The University of Texas at Austin has paused a study on a program that teaches white preschoolers about anti-Black racism, drawing criticism from multiple faculty groups accusing the school of bowing to political pressure.

The research project itself is the target of a complaint with the U.S. Department of Education’s Office for Civil Rights that claims it discriminates against children of color because only white children are participants. The three researchers conducting the study were told to pause their research as UT-Austin administrators conduct a legal review of the complaint.

But some faculty members say the pause will negatively impact the research and will set a negative precedent that could allow anyone “to derail faculty research based on content they may disagree with,” according to a letter obtained by The Texas Tribune on Monday.

“To succumb to political coercion, especially as it relates to scholarship that confronts anti-Black racism, white supremacy, and any other forms of oppression, compromises the central function of a public university,” the letter states. “The University’s actions send a message that risks censoring and chilling professor speech based on viewpoint, running afoul of central tenants of the First Amendment.”

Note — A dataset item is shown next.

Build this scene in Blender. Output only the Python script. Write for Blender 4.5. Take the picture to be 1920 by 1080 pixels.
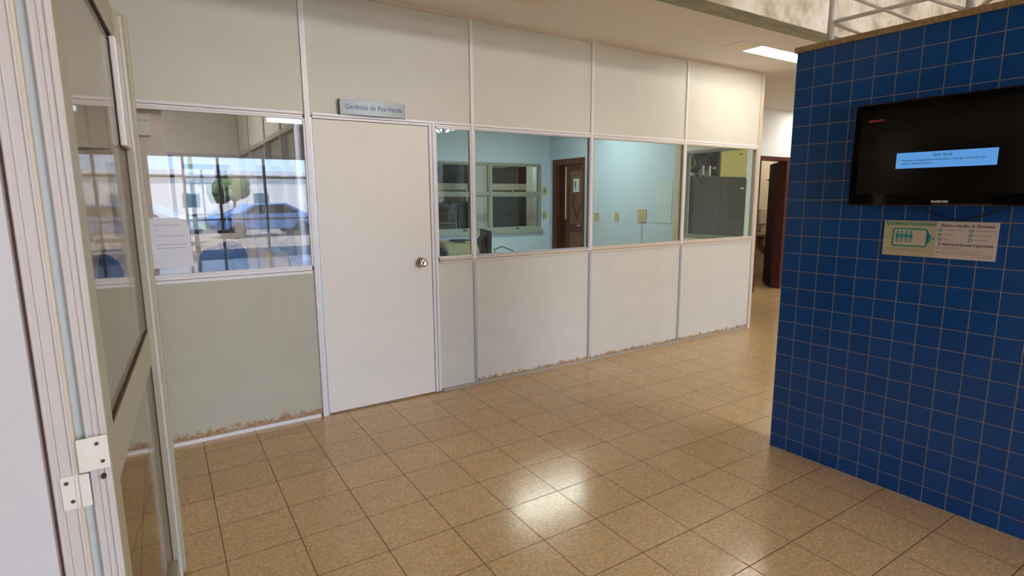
import bpy, bmesh, math, random
from mathutils import Matrix, Vector
random.seed(7)
D = bpy.data
for o in list(D.objects): D.objects.remove(o, do_unlink=True)
S = bpy.context.scene
COL = S.collection

# ------------------------------------------------------------------ camera
YAW, PIT, ROL = math.radians(32.3465), math.radians(-9.1568), math.radians(-0.397)
CAM_H = 1.488
fw = Vector((math.sin(YAW)*math.cos(PIT), math.cos(YAW)*math.cos(PIT), math.sin(PIT)))
rt = Vector((math.cos(YAW), -math.sin(YAW), 0)); up = rt.cross(fw)
c, s = math.cos(ROL), math.sin(ROL)
r2 = c*rt + s*up; u2 = -s*rt + c*up
cam = D.cameras.new('camera'); co = D.objects.new('camera', cam); COL.objects.link(co)
M = Matrix((r2, u2, -fw)).transposed().to_4x4(); M.translation = (0, 0, CAM_H)
co.matrix_world = M
cam.sensor_width = 36; cam.lens = 1036.356*36/1920; cam.clip_start = .02; cam.clip_end = 300
S.camera = co

# ------------------------------------------------------------------ sky, sun, daylight
SKY = 15.0
w = D.worlds.new('sky'); S.world = w; w.use_nodes = True
nt = w.node_tree; nt.nodes.clear()
out = nt.nodes.new('ShaderNodeOutputWorld'); bg = nt.nodes.new('ShaderNodeBackground')
tc = nt.nodes.new('ShaderNodeTexCoord'); sp = nt.nodes.new('ShaderNodeSeparateXYZ')
rp = nt.nodes.new('ShaderNodeValToRGB')
rp.color_ramp.elements[0].position = 0.0; rp.color_ramp.elements[0].color = (.46, .64, .92, 1)
rp.color_ramp.elements[1].position = .6; rp.color_ramp.elements[1].color = (.12, .30, .75, 1)
e = rp.color_ramp.elements.new(.10); e.color = (.36, .54, .86, 1)
nt.links.new(tc.outputs['Generated'], sp.inputs[0]); nt.links.new(sp.outputs['Z'], rp.inputs[0])
nt.links.new(rp.outputs[0], bg.inputs[0]); bg.inputs[1].default_value = SKY
nt.links.new(bg.outputs[0], out.inputs[0])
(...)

In an email to the university’s provost, the researchers conducting the study said that based on consultation with people who have experience with the Office for Civil Rights and academic freedom experts, “this is an atypical and unprecedented response from a university.”

The UT-Austin Committee of Counsel on Academic Freedom and Responsibility also sent a letter to UT-Austin President Jay Hartzell and administrators stating they were alerted by the three researchers that the university’s action potentially violated their academic freedom. The organization said it would be investigating the allegation, according to a copy of that letter obtained by the Tribune.

Going to be a lot more of this coming down the pike. Grim, ugly times.